O depoimento de Nelson Pereira é também uma referência a uma das frases de Graciliano no romance: “Liberdade completa ninguém desfruta: começamos oprimidos pela sintaxe e acabamos às voltas com a Delegacia de Ordem Política e Social, mas, nos estreitos limites a que nos coagem a gramática e a lei, ainda podemos nos mexer”.
A primeira idéia de adaptar “Memórias do Cárcere” nasceu quando Nelson Pereira filmou “Vidas Secas” e manteve uma relação direta com o trabalho do escritor. E porque, em 63, o Brasil estava mergulhado num clima de violência política e institucional. “Memórias” contava a mesma história em outra época, a realidade se repetia.
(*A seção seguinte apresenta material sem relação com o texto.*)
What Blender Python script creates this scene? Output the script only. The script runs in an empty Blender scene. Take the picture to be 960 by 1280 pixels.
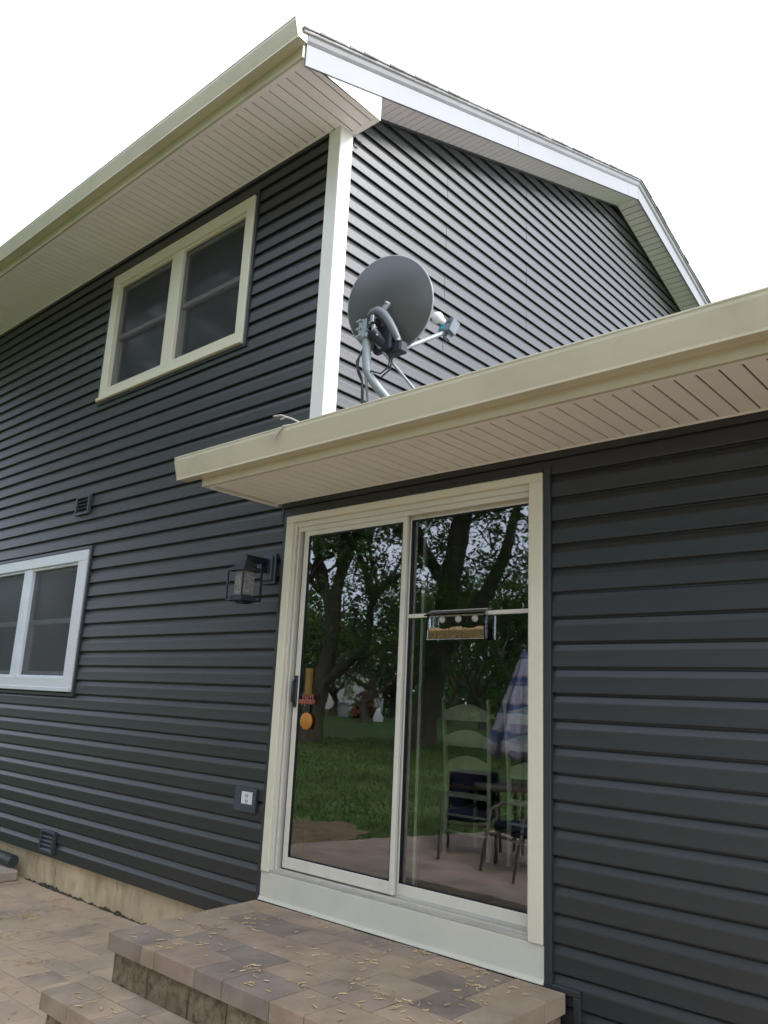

Mas o Brasil dos anos 60 não dava condições a nenhum cineasta, por mais ousado, de levar adiante um projeto de adaptação que Nelson Pereira só retomou em 1981, sem nenhum problema político de censura.
“Qualquer significado político, no filme, deve ser extraído pelo próprio espectador e, assim, estou sendo fiel ao pensamento de Graciliano Ramos. O livro, como o filme, não é político. Trata da condição humana de forma universal”, afirma Nelson Pereira. No filme, apenas alguns personagens conservam os nomes reais citados pelo escritor: Heloísa (Glória Pires), a mulher ciumenta que depois se transforma e luta pela liberdade do marido; doutor Sobral, Cubano e o Capitão Lobo, figuras que conviveram com Graciliano e que estão representadas por atores por atores como Jofre Soares, José Dumont (Mário Pinto, um comunista), Nildo Parente como Emanuel, preso político que na cadeia se comportava como alto burguês, Wilson Grey fazendo Gaúcho, marginal carcomido mas cheio de humanismo. Em participações especiais aparecem Paulo Porto, Nelson Dantas, Monique Lafont, Fábio Sabag, André Villon e Silvio de Abreu. A primeira revolução do cinema brasileiro ocorreu com a eclosão do Cinema Novo. A segunda, como afirmou um crítico francês, começa agora com “Memórias do Cárcere”.